Wednesday, December 07, 2005

4 Finals, 2 Papers, a Log, and a Blog - Sorting Out Priorities

I have two papers I still haven't gotten around to writing. One is due tomorrow and the other Friday. I know that I need to do it but I can't gather the amount of responsiblity or drive to start either one. So as all great papers before it, it will begin at midnight and run long into the morning. After all, literary genius cannot be planned.

So...

When asked to describe myself, how high school was, or how my life as been it always sounds like a sob story. I don't mean for it to happen, but it seems that the bad things seem to overshadow the good when they shouldn't, my life has been way happier than I make it out, bumpy but awesome.

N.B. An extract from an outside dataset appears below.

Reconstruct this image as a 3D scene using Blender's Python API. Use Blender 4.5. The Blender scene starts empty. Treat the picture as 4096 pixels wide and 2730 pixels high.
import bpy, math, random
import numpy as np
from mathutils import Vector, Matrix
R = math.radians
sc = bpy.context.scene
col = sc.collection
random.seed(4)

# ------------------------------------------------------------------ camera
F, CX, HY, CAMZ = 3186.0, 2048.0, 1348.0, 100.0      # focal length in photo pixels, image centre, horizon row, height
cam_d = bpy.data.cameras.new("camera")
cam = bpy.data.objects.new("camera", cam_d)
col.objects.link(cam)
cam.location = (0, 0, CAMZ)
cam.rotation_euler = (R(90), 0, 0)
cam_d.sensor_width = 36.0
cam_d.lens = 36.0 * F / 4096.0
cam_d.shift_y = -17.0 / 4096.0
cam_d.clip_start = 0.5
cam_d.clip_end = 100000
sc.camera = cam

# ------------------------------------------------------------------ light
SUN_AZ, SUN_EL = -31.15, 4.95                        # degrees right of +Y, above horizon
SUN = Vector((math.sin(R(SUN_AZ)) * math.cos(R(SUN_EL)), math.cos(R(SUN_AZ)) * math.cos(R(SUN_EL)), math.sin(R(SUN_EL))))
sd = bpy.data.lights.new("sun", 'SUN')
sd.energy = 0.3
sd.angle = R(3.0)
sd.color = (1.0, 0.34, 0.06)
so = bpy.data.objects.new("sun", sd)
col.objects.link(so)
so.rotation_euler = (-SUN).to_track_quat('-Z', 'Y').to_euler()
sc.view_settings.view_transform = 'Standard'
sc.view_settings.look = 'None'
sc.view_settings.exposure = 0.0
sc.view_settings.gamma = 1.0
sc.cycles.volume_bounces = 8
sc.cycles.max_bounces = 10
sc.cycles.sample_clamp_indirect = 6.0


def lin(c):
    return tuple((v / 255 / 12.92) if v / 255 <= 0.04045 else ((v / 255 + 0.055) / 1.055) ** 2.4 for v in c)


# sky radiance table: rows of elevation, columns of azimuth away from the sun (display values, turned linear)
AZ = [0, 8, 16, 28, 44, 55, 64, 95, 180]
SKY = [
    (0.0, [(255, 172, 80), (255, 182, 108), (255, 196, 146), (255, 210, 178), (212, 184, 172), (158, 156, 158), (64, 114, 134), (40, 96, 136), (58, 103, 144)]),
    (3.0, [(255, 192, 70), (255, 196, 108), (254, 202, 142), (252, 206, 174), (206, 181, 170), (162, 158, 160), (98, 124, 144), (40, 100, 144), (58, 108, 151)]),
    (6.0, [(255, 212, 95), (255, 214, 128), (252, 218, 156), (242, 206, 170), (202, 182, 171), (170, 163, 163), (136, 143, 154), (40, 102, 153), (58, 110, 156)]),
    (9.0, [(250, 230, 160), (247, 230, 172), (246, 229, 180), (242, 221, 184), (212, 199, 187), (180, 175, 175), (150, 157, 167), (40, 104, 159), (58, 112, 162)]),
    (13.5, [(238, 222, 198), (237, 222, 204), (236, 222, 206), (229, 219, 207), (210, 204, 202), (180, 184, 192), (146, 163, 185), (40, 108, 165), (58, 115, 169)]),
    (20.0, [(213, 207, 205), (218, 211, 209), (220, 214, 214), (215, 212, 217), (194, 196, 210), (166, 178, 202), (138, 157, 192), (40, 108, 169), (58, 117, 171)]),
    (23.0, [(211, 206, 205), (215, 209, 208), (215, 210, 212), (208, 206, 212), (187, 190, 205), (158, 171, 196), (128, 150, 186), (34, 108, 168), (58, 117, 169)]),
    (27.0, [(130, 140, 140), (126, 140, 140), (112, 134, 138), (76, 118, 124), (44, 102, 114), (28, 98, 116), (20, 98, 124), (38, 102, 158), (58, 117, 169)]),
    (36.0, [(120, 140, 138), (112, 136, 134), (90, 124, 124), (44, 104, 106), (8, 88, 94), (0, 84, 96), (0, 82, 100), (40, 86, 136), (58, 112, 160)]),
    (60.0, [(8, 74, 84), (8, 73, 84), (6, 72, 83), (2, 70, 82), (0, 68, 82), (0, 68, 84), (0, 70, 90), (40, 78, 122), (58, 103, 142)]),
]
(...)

And honestly, for the rest of my time knowing you I'll feel really guilty about complaining about my life problems to you for hours at a time. And even if you claim that you didn't mind or it was okay, I don't know if I'd ever be comfortable around you again. That is one of the reasons I don't talk to people. I know I either won't say what I want to say, I'll be misunderstood, or I'll say something so blatantly retarded that they you won't want to speak to me again.

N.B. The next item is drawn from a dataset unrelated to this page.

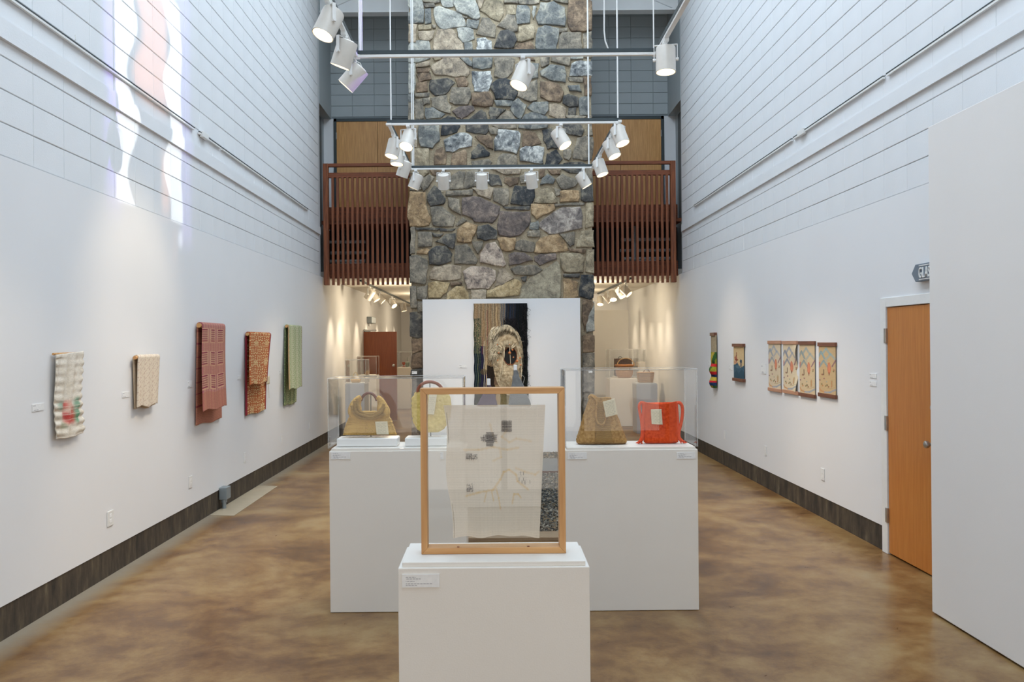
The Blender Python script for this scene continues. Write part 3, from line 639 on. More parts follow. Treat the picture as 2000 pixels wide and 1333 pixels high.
def stone_mat(k):
    a, b, c = (lin(*x, q) for x, q in zip(SC_[k], (.92, .66, 1.08)))
    m, N, K, P = principled('fieldstone_' + {'w': 'pale', 'W': 'marbled', 'G': 'blue_grey', 'd': 'dark', 'k': 'near_black', 'n': 'grey', 'b': 'brown', 'c': 'cream', 't': 'tan', 'o': 'ochre', 'p': 'mauve', 'P': 'mauve_marbled', 'y': 'yellow', 'C': 'pink_marbled', 'T': 'sand'}[k])
    tc = N.new('ShaderNodeTexCoord'); oi = N.new('ShaderNodeObjectInfo'); ml = N.new('ShaderNodeMath'); ml.operation = 'MULTIPLY'; ml.inputs[1].default_value = 60; K.new(oi.outputs['Random'], ml.inputs[0])
    def nz(s, d, ro):
        n = N.new('ShaderNodeTexNoise'); n.noise_dimensions = '4D'; n.inputs['Scale'].default_value = s; n.inputs['Detail'].default_value = d; n.inputs['Roughness'].default_value = ro; n.inputs['Distortion'].default_value = .6
        K.new(tc.outputs['Object'], n.inputs['Vector']); K.new(ml.outputs[0], n.inputs['W']); return n
    big = nz(7, 7, .68); fine = nz(34, 10, .86)
    ct = {'W': .08, 'C': .08, 'P': .1}.get(k, .16)
    r = ramp(N, [(.40 - ct * .5, b), (.5, a), (.5 + ct, c)]); K.new(big.outputs[0], r.inputs[0])
    r2 = ramp(N, [(.34, (.26, .26, .27)), (.43, (.68, .68, .67)), (.51, (1, 1, 1)), (.59, (1.08, 1.06, 1.02)), (.67, (1.6, 1.6, 1.56))]); K.new(fine.outputs[0], r2.inputs[0])
    mx = N.new('ShaderNodeMix'); mx.data_type = 'RGBA'; mx.blend_type = 'MULTIPLY'; mx.inputs[0].default_value = 1; K.new(r.outputs[0], mx.inputs[6]); K.new(r2.outputs[0], mx.inputs[7]); K.new(mx.outputs[2], P.inputs['Base Color'])
    P.inputs['Roughness'].default_value = .8; P.inputs['Specular IOR Level'].default_value = .3
    b1 = N.new('ShaderNodeBump'); b1.inputs['Strength'].default_value = .9; b1.inputs['Distance'].default_value = .03; K.new(big.outputs[0], b1.inputs['Height'])
    b2 = N.new('ShaderNodeBump'); b2.inputs['Strength'].default_value = .8; b2.inputs['Distance'].default_value = .010; K.new(fine.outputs[0], b2.inputs['Height']); K.new(b1.outputs[0], b2.inputs['Normal']); K.new(b2.outputs[0], P.inputs['Normal'])
    return m
SM = {k: stone_mat(k) for k in SC_}
def build_stones():
    off = 0; k = 1 / 5.2632
    for ln in STONES.strip().splitlines():
        if ln[0] == '@': off = float(ln[1:]); continue
        for st in ln.split('|'):
            c, *pts = st.split()
            P = []
            for p in pts:
                x, y = map(float, p.split(','))
                q = at(790 + x * k, (y + off) * k, CY); P.append((q.x, q.z))
            cx = sum(p[0] for p in P) / len(P); cz = sum(p[1] for p in P) / len(P)
            P.sort(key=lambda p: -math.atan2(p[1] - cz, p[0] - cx))
            ring = []
            n = len(P)
            for i in range(n):
                a, b = P[i], P[(i + 1) % n]
                L = math.hypot(b[0] - a[0], b[1] - a[1]); s = 3 if L > .22 else 2 if L > .07 else 1
                for j in range(s):
                    t = j / s; jt = .006 if j else .002
                    ring.append((a[0] + (b[0] - a[0]) * t + random.gauss(0, jt), a[1] + (b[1] - a[1]) * t + random.gauss(0, jt)))
            n = len(ring); pr = random.uniform(.025, .05); tx, tz = random.gauss(0, .03), random.gauss(0, .03)
            V = []; Fc = []
            ex = 1 + .019 / math.sqrt(max(.002, abs(sum(ring[i][0] * ring[(i + 1) % n][1] - ring[(i + 1) % n][0] * ring[i][1] for i in range(n))) / 2))
            for sc, dp in ((ex * 1.0, -.02), (ex * .998, .55), (ex * .978, .9), (ex * .9, 1.0), (.45, 1.06)):
                for x, z in ring:
                    d = dp * pr + (tx * (x - cx) + tz * (z - cz) + random.gauss(0, .0025) if dp > .5 else 0)
                    V.append(((x - cx) * sc, -d, (z - cz) * sc))
            V.append((0, -pr * 1.12, 0))
            for r in range(4):
                for i in range(n): Fc.append((r * n + i, r * n + (i + 1) % n, (r + 1) * n + (i + 1) % n, (r + 1) * n + i))
            for i in range(n): Fc.append((4 * n + i, 4 * n + (i + 1) % n, 5 * n))
            me = bpy.data.meshes.new('stone'); me.from_pydata(V, [], Fc); me.update()
            for p_ in me.polygons: p_.use_smooth = True
            me.materials.append(SM[c])
            o = bpy.data.objects.new('stone', me); COL.objects.link(o); o.parent = ch
            o.location = rel(ch, cx, CY, cz)
build_stones()
# ================================================================ suspended lighting tracks
ZTR = 4.125
TX0, TX1 = -1.105, 1.345
Y1, Y2, Y3 = 7.13, 9.35, 11.77
def track_loop(ya, yb, near, label):
    r = thing('lighting_track', label, 'lighting track', ((TX0 + TX1) / 2, yb, ZTR), 'suspended rectangular lighting tracks')
    def bar(n, x0, x1, y0, y1):
        part_box(n, r, x0, x1, y0, y1, ZTR - .022, ZTR, M_white, .002)
        part_box(n + '_spine', r, x0 - .002, x1 + .002, y0 - .002, y1 + .002, ZTR + .0005, ZTR + .032, M_dark)
    h = .0175
    bar('cross_bar', TX0 + h, TX1 - h, yb - h, yb + h)
    bar('cross_bar', TX0 + h, TX1 - h, ya - h, ya + h)
    for x in (TX0, TX1): bar('side_bar', x - h, x + h, ya - h, yb + h)
    for x in (TX0, TX1):
        for y in (ya, yb):
            part_box('corner_joint', r, x - .03, x + .03, y - .03, y + .03, ZTR - .026, ZTR - .002, M_white, .003)
    return r
t1 = track_loop(4.69, Y1, True, 'rectangular white lighting track hung nearest the viewer, five lamps on it')
t2 = track_loop(Y2, Y3, False, 'rectangular white lighting track hung farther back, in front of the stone chimney')
def hanger(tr_, x, y, rad=.0055, name='suspension_wire'):
    o = MB().tube([(0, 0, .03), (0, 0, 8.29 - ZTR)], rad, 6).build(name, M_white, tr_); o.location = rel(tr_, x, y, ZTR)
hanger(t1, at(702.5, 60, Y1).x, Y1, .012, 'feed_conduit'); hanger(t1, at(706.5, 60, Y1).x, Y1)
hanger(t1, at(1276.5, 60, Y1).x, Y1)
hanger(t1, TX0, 4.69); hanger(t1, TX1, 4.69)
hanger(t2, at(763, 150, Y2).x, Y2, .008); hanger(t2, at(1206, 150, Y2).x, Y2, .008)
hanger(t2, at(804.5, 250, Y3).x, Y3, .008); hanger(t2, at(807.5, 250, Y3).x, Y3, .008); hanger(t2, at(1149.5, 250, Y3).x, Y3, .01)
cw_ = [at(u, v, Y1) for u, v in ((1180, -60), (1180, 20), (1180, 60), (1182, 80), (1188, 96), (1190, 100))]
cw_ = [Vector((p.x, p.y, p.z)) for p in cw_]; cw_.insert(0, Vector((cw_[0].x, Y1, 8.29)))
o = MB().tube([p - Vector(t1.location) for p in cw_], .006, 6).build('power_cable', M_white, t1, smooth=True)

# ---- track head: adapter, yoke, body with reflector and glowing lens
RB, LB = .076, .200
body_me = MB().lathe([(.0, .105), (RB * .55, .105), (RB * .62, .1), (RB * .95, .096), (RB, .088), (RB, -.092), (RB + .002, -.1), (RB - .004, -.1), (RB - .005, -.09)], 28).mesh('housing', True); body_me.materials.append(M_lamp)
refl_me = MB().lathe([(RB - .005, -.097), (RB - .012, -.07), (RB * .62, -.035), (RB * .60, -.03)], 28).mesh('reflector', True); refl_me.materials.append(M_cream)
lens_me = MB().lathe([(0, -.036), (RB * .3, -.040), (RB * .61, -.034)], 24).mesh('bulb', True); lens_me.materials.append(M_glow)
ad_me = MB().box(-.018, .018, -.045, .045, -.046, -.0225).tube([(0, 0, -.044), (0, 0, -.075)], .013, 10).mesh('track_adapter'); ad_me.materials.append(M_white)
yk = MB(); wY = RB + .012
for a, b in (((-wY, -.066), (wY, -.066)),): yk.box(a[0], b[0], -.012, .012, -.069, -.063)
for s in (-1, 1):
    yk.box(s * wY - .003, s * wY + .003, -.012, .012, -.19, -.064)
    yk.tube([(s * (RB - .002), 0, -.178), (s * (wY + .010), 0, -.178)], .012, 10)
yk_me = yk.mesh('yoke'); yk_me.materials.append(M_white)
PIV = Vector((0, 0, -.178))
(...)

Honestly, after talking to someone about myself, something I've done rarely and extremely carefully, I usually feed them a load of complete bullshit and then avoid them for a while, mainly because I feel so bad about it.
The difference is, in the last couple days I've been honest and now I feel so awkward because for once in as long as I can remember that person could insult me and have it actually hurt. I haven't had an actual self-esteem lowering insult since probably 8th grade. Because you learn to keep your head down and not let anyone know anything about you, it gets hard to bash someone you know nothing about.

I've prayed more this week than I have the entire 3 months of being here.

I've felt really self-conscious lately... more than usual. And I even had an axiety attack last night, that's the first time in a couple years. Yippee.

Besides those thoughts, this has been the happiest week I've had since being at Fox.

1 comment:

simplyhaskell said...

when you pray, things happen...it says so in the Bible. keep it up. i'm praying too.